Es posible, tal como lo afirma Giano Accame (en L´Italia del popolo, Roma, diciembre de 1983), que esta edición del Pinocho sea un libro para adultos, debido a la calidad exquisita de los dibujos[,] animados todos ellos por una segunda vida interior, pictórica, mágica y hasta esotérica. En el retrato del pescador malo, que está a punto de freír a Pinocho en su terrible gruta, Accame descubre las facciones de Carlos Marx. Lo que a mí me apasiona al contemplar las ilustraciones en blanco y negro o en color de Sigfrido son [sic], en primer lugar, el sentido oculto de los objetos y, en segundo, la magia del paisaje toscano presente en todas las páginas. Los objetos caseros, tarros, cazuelas, cuchillos, copas, el fuego en la chimenea campesina, las mismas casas, parecen vivos, puras sincronicidades que acompañan y completan el alma de la historia. Ardengo Soffici, el maestro toscano de Sigfrido, tenía también este don de pintar almas en los cacharros que sacaba de la vida cotidiana y colocaba de repente en la eternidad de la idea que cada cosa encierra en su forma visible. (Fue Bartolini quien me llevó una tarde a casa de Soffici, en Forte dei Marmi). Las barracas de pescadores que pinta, con el mar toscano como fondo, parecen también almas de barracas y alma de mar. Uno sabe, desde lejos, que aquel paisaje no puede ser sino de Bartolini, con la precisión con que la obra maestra logra definir y completar lo que representa.

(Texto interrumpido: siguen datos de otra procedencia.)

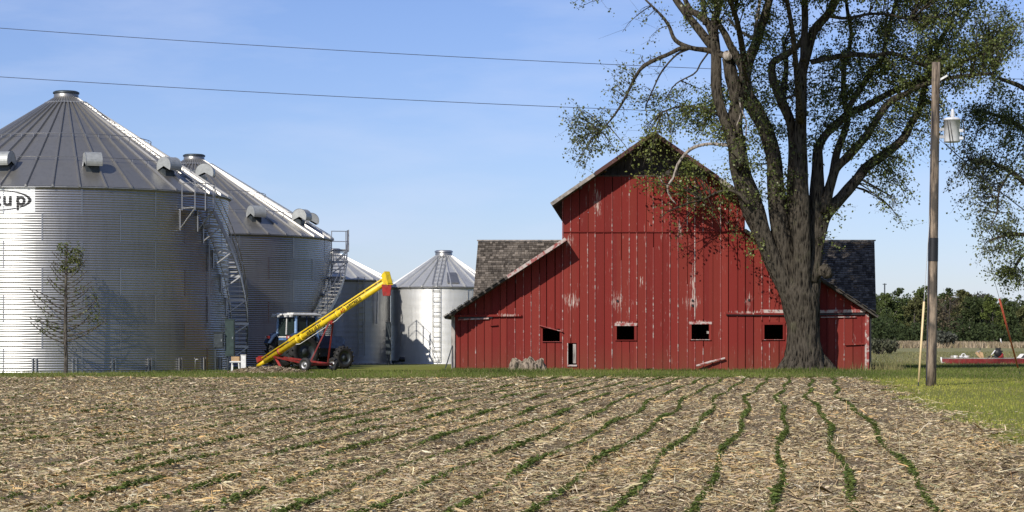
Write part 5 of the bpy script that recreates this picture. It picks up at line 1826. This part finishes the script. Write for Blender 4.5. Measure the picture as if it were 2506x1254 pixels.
# ------------------------------------------------------------------ small gear at the bins
def boxthing(name, label, cat, px0, px1, py0, py1, Y, depth, mat, legs=None, door=True):
    a, b = P(px0, py1, Y), P(px1, py0, Y)
    g = float(gz(Y))
    t = thing(name, label, cat, ((a.x + b.x) / 2, Y, g))
    m = MB(); m.box(((a.x + b.x) / 2, Y + depth / 2, (a.z + b.z) / 2), (b.x - a.x, depth, b.z - a.z)); m.build('housing', M[mat], t)
    if door:
        m = MB(); m.box(((a.x + b.x) / 2, Y - .008, (a.z + b.z) / 2), ((b.x - a.x) * .86, .016, (b.z - a.z) * .93)); d = m.build('door', M[mat], t)
        m = MB(); m.box((a.x + (b.x - a.x) * .82, Y - .025, (a.z + b.z) / 2), (.03, .03, .09)); m.build('handle', M['steel'], d, local=True)
        for e in (.25, .75):
            m = MB(); m.box((a.x + (b.x - a.x) * .08, Y - .02, a.z + (b.z - a.z) * e), (.025, .03, .10)); m.build('hinge', M['darkm'], d, local=True)
        m = MB(); m.box(((a.x + b.x) / 2, Y + depth / 2, b.z + .015), (b.x - a.x + .05, depth + .06, .03)); m.build('rain_lid', M[mat], t)
    for x in (legs or ()):
        p = P(x, py1, Y)
        m = MB(); m.bar(Vector((p.x, Y + depth / 2, g - .1)), Vector((p.x, Y + depth / 2, a.z)), .05, .05); m.build('leg', M['darkm'], t)
    return t
boxthing('electrical_cabinet', 'tall dark green cabinet on a stand beside the bin stairs', 'cabinet', 551, 573, 783, 872, 89.2, .28, 'greenbox', (556, 568))
boxthing('electrical_box', 'small dark metal box on a post left of the tall cabinet', 'cabinet', 523, 546, 816, 851, 89.0, .22, 'darkm', (526,))
boxthing('narrow_cabinet', 'narrow grey cabinet on legs between the two small bins', 'cabinet', 944, 957, 790, 868, 112.5, .25, 'darkm', (947, 954))
def post_and_box():
    Y = 88.6
    a, b = P(590, 911, Y), P(602, 870, Y)
    t = thing('white_post', 'short white square post standing beside the auger foot', 'post', ((a.x + b.x) / 2, Y, float(gz(Y))))
    m = MB(); m.box(((a.x + b.x) / 2, Y, (a.z + b.z) / 2), (b.x - a.x, .17, b.z - a.z)); m.build('post', M['white'], t)
    m = MB(); m.box(((a.x + b.x) / 2, Y, b.z + .012), (b.x - a.x + .03, .20, .024)); m.build('post_cap', M['white'], t)
    a, b = P(567, 884, Y + .3), P(587, 873, Y + .3)
    t = thing('wooden_crate', 'tan wooden crate on a white stool beside the white post', 'crate', ((a.x + b.x) / 2, Y, float(gz(Y))))
    for i in range(3):
        z = a.z + (b.z - a.z) * (i + .5) / 3
        m = MB(); m.box(((a.x + b.x) / 2, Y + .15, z), (b.x - a.x, .02, (b.z - a.z) / 3 - .008)); m.build('slat', M['tan'], t)
        m = MB(); m.box(((a.x + b.x) / 2, Y + .45, z), (b.x - a.x, .02, (b.z - a.z) / 3 - .008)); m.build('slat', M['tan'], t)
    for x in (a.x + .012, b.x - .012):
        m = MB(); m.box((x, Y + .3, (a.z + b.z) / 2), (.022, .28, b.z - a.z)); m.build('end_board', M['tan'], t)
    s = thing('white_stool', 'low white stool under the tan wooden crate', 'stool', ((a.x + b.x) / 2, Y + .3, float(gz(Y))))
    m = MB(); m.box(((a.x + b.x) / 2, Y + .3, a.z - .03), (b.x - a.x + .12, .42, .05)); m.build('seat', M['white'], s)
    for ex in (-1, 1):
        for ey in (-1, 1):
            x, y = (a.x + b.x) / 2 + ex * .17, Y + .3 + ey * .15
            m = MB(); m.bar((x, y, float(gz(Y)) - .03), (x - ex * .03, y, a.z - .05), .04, .04); m.build('leg', M['white'], s)
post_and_box()
def unload():
    Y = 114.6
    a, b = P(958, 886, Y), P(984, 882, Y)
    t = thing('unloading_motor', 'dark unloading motor at the foot of the small bright bin', 'motor', (b.x, Y, float(gz(Y))))
    m = MB(); m.tube([a, b], .07, 12); m.build('discharge_tube', M['darkm'], t, True)
    m = MB(); m.lathe([(.001, -.16), (.12, -.16), (.14, -.10), (.14, .10), (.12, .16), (.001, .16)], b + Vector((0, 0, .05)), (1, 0, 0), 14); m.build('motor', M['black'], t, True)
    m = MB(); m.box(a + Vector((-.05, 0, -.02)), (.10, .2, .16)); m.build('chute', M['white'], t)
    for x in (a.x + .1, b.x):
        m = MB(); m.bar(Vector((x, Y, float(gz(Y)) - .05)), Vector((x, Y, a.z)), .05, .05); m.build('leg', M['darkm'], t)
unload()
def pipe_stub():
    p = ground_point(478, 911)
    t = thing('water_hydrant', 'thin grey standpipe with bent head before the largest bin', 'standpipe', tuple(p))
    m = MB(); m.tube([p + Vector((0, 0, -.05)), p + Vector((0, 0, .48)), p + Vector((.03, 0, .53)), p + Vector((.11, 0, .54)), p + Vector((.13, 0, .49))], .022, 8); m.build('pipe', M['steel'], t, True)
    m = MB(); m.bar(p + Vector((0, 0, .53)), p + Vector((-.04, 0, .60)), .03, .02); m.build('lever', M['steel'], t)
pipe_stub()

# ------------------------------------------------------------------ red wagon with scrap, right background
def wagon():
    Y = ground_y(893)
    zt, zb = P(0, 877, Y).z, P(0, 889, Y).z
    x0, x1 = P(2322, 880, Y).x, P(2590, 880, Y).x
    g = float(gz(Y))
    t = thing('flat_wagon', 'low red flat wagon with pale bed standing in the meadow', 'wagon', ((x0 + x1) / 2, Y, g))
    n = 12
    for i in range(n):
        a = x0 + (x1 - x0) * i / n
        m = MB(); m.box((a + (x1 - x0) / n / 2, Y + 1.0, zt - .02), ((x1 - x0) / n - .012, 2.1, .045)); m.build('bed_plank', M['greyw' if i % 3 else 'trunkpale'], t)
    for y in (Y - .03, Y + 2.03):
        m = MB(); m.box(((x0 + x1) / 2, y, (zt + zb) / 2 - .035), (x1 - x0, .05, zt - zb)); m.build('side_rail', M['redframe'], t)
    for x in (x0 + .02, x1 - .02):
        m = MB(); m.box((x, Y + 1.0, (zt + zb) / 2 - .04), (.05, 2.0, zt - zb - .02)); m.build('end_rail', M['redpaint'], t)
    for x in (x0 + .9, x1 - .9):
        for y in (Y + .25, Y + 1.75):
            o = MB(); R = .20; w = .14
            o.lathe([(R * .55, -w / 2), (R, -w / 2), (R, w / 2), (R * .55, w / 2), (.03, w * .2)], (x, y, g + R), (0, 1, 0), 18); o.build('wheel', M['rubber'], t, True)
    m = MB(); m.tube([(x0, Y + 1, zb), (x0 - .22, Y + .9, zb + .02), (x0 - .24, Y + .9, zt + .05)], .045, 8); m.build('drawbar', M['white'], t, True)
    r = random.Random(4)
    zt += .012
    def X(px): return P(px, 0, Y + .9).x
    # pale coil and blocks
    c = thing('scrap_heap', 'pale tangle of scrap on the left end of the red wagon', 'scrap', (X(2350), Y + .9, zt))
    for i in range(7):
        x = X(2328) + i * .16
        m = MB(); m.box((x, Y + .9 + r.uniform(-.2, .2), zt + .07), (r.uniform(.1, .2), .16, r.uniform(.08, .14)), Matrix.Rotation(r.uniform(-.2, .2), 3, 'Y')); m.build('block', M['white' if i % 2 else 'trunkpale'], c)
    m = MB(); m.tube([(X(2357) + .11 * math.cos(a), Y + .8, zt + .13 + .10 * math.sin(a)) for a in [i * .5 for i in range(13)]], .025, 6); m.build('hose_coil', M['white'], c, True)
    # folded brown implement
    c = thing('plough_share', 'rusty brown angled implement standing on the red wagon', 'implement', (X(2398), Y + .9, zt))
    m = MB(); m.bar((X(2402), Y + .9, zt), (X(2388), Y + .9, zt + .30), .10, .14); m.build('blade', M['tan'], c)
    m = MB(); m.bar((X(2388), Y + .9, zt + .28), (X(2399), Y + .9, zt + .40), .08, .08); m.build('arm', M['greyw'], c)
    m = MB(); m.bar((X(2398), Y + .9, zt + .36), (X(2399), Y + .9, zt + .56), .04, .04); m.build('handle', M['darkm'], c)
    m = MB(); m.prism([(X(2400), Y + .85, zt), (X(2407), Y + .85, zt), (X(2405), Y + .85, zt + .28), (X(2396), Y + .85, zt + .36)], (0, .1, 0)); m.build('plate', M['tan'], c)
    # engine
    c = thing('small_engine', 'black and red engine with white pipe on the red wagon', 'engine', (X(2440), Y + .9, zt))
    m = MB(); m.lathe([(.001, -.15), (.19, -.15), (.22, 0), (.19, .15), (.001, .15)], (X(2442), Y + .9, zt + .27), (0, 1, 0), 14); m.build('block', M['black'], c, True)
    m = MB(); m.box((X(2443), Y + .9, zt + .50), (.26, .22, .10)); m.build('air_filter', M['black'], c)
    m = MB(); m.bar((X(2436), Y + .9, zt), (X(2441), Y + .9, zt + .2), .1, .24); m.build('mount', M['darkm'], c)
    m = MB(); m.tube([(X(2425), Y + .75, zt + .16), (X(2434), Y + .75, zt + .42)], .035, 8); m.build('pipe', M['white'], c, True)
    m = MB(); m.lathe([(.001, 0), (.17, 0), (.15, .2), (.06, .3), (.001, .31)], (X(2449), Y + .9, zt), (0, 0, 1), 14); m.build('fuel_tank', M['redpaint'], c, True)
    m = MB(); m.bar((X(2444), Y + .9, zt + .40), (X(2454), Y + .9, zt + .36), .05, .07); m.build('guard', M['black'], c)
    for i in range(3):
        m = MB(); m.bar((X(2418 + i * 4), Y + .9, zt + .04), (X(2424 + i * 4), Y + .9, zt + .07), .1, .06); m.build('bracket', M['tan' if i % 2 else 'black'], c)
    # striped panel
    c = thing('striped_panel', 'slanted black and white striped panel at the right of the red wagon', 'panel', (X(2500), Y + .9, zt))
    for i in range(5):
        xa = X(2487) + i * .24
        m = MB(); m.prism([(xa, Y + .8, zt), (xa + .235, Y + .8, zt), (xa + .235 + .22, Y + .85, zt + .22), (xa + .22, Y + .85, zt + .22)], (0, .03, 0)); m.build('stripe', M['white' if i % 2 == 0 else 'black'], c)
wagon()
# far posts
m = MB(); a = ground_point(2452, 848); m.tube([a + Vector((0, 0, -.2)), a + Vector((-.25, 0, (848 - 829) / FPX * a.y))], .10, 8)
tag(m.build('marker_post', M['white']), 'thin white marker post out in the meadow', 'post')
def far_pole():
    Y = 720
    b, t_ = P(2165, 845, Y), P(2165, 694, Y)
    t = thing('far_utility_pole', 'tiny distant utility pole above the far trees', 'utility pole', (b.x, Y, float(gz(Y))))
    m = MB(); m.tube([Vector((b.x, Y, float(gz(Y)) - 1)), t_], [.28, .22], 8); m.build('pole', M['darkm'], t)
    m = MB(); m.bar(t_ + Vector((-.7, 0, -.3)), t_ + Vector((.7, 0, -.3)), .2, .25); m.build('crossarm', M['darkm'], t)
far_pole()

Los animales aparecen en Pinocho como si fuesen seres humanos. Hablan, engañan, consuelan, tienen su filosofía, devoran, ríen o lloran. El mundo de Pinocho es, pues, una especie de sueño, durante el cual el títere de madera cruza "la selva oscura" y, a pesar de sus posibilidades de salvarse con la ayuda de la escuela, ayuda que rechaza, tiene que padecer todos los castigos del infierno para llegar a comprender. Una vez alcanzado el nivel de la comprensión, la pesadilla se acaba y la madera viviente se transforma en ser humano. No pretendo demostrar que Dante esté también presente en el libro de Collodi, pero sí todos los arquetipos fundacionales de la cultura italiana, parte de Occidente y, por consiguiente, parte de cada uno de nosotros, quiero decir de cualquier niño occidental. Lo que explica el éxito que ha tenido en todas partes, como si todos nosotros, en un período determinado de nuestra vida, hayamos [sic] participado en los terrores formativos de Pinocho. Por este motivo, creo, la edición ilustrada por Sigfrido Bartolini puede ser, al mismo tiempo, una edición para refinados y maduros, pero también para el público cotidiano de Collodi, los niños que no han dejado de leerlo desde 1883 hasta hoy y nunca dejarán de hacerlo. De la misma manera que Perrault, Grimm, Andersen o Selma Lagerlöf, Collodi supo sacar a la superficie profundidades encerradas en el inconsciente colectivo occidental. Lo que supo hacer Bartolini fue dar vida plástica a una obra maestra de la literatura al mismo nivel de la más auténtica creación, valedero para el sueño de un alma sin edad.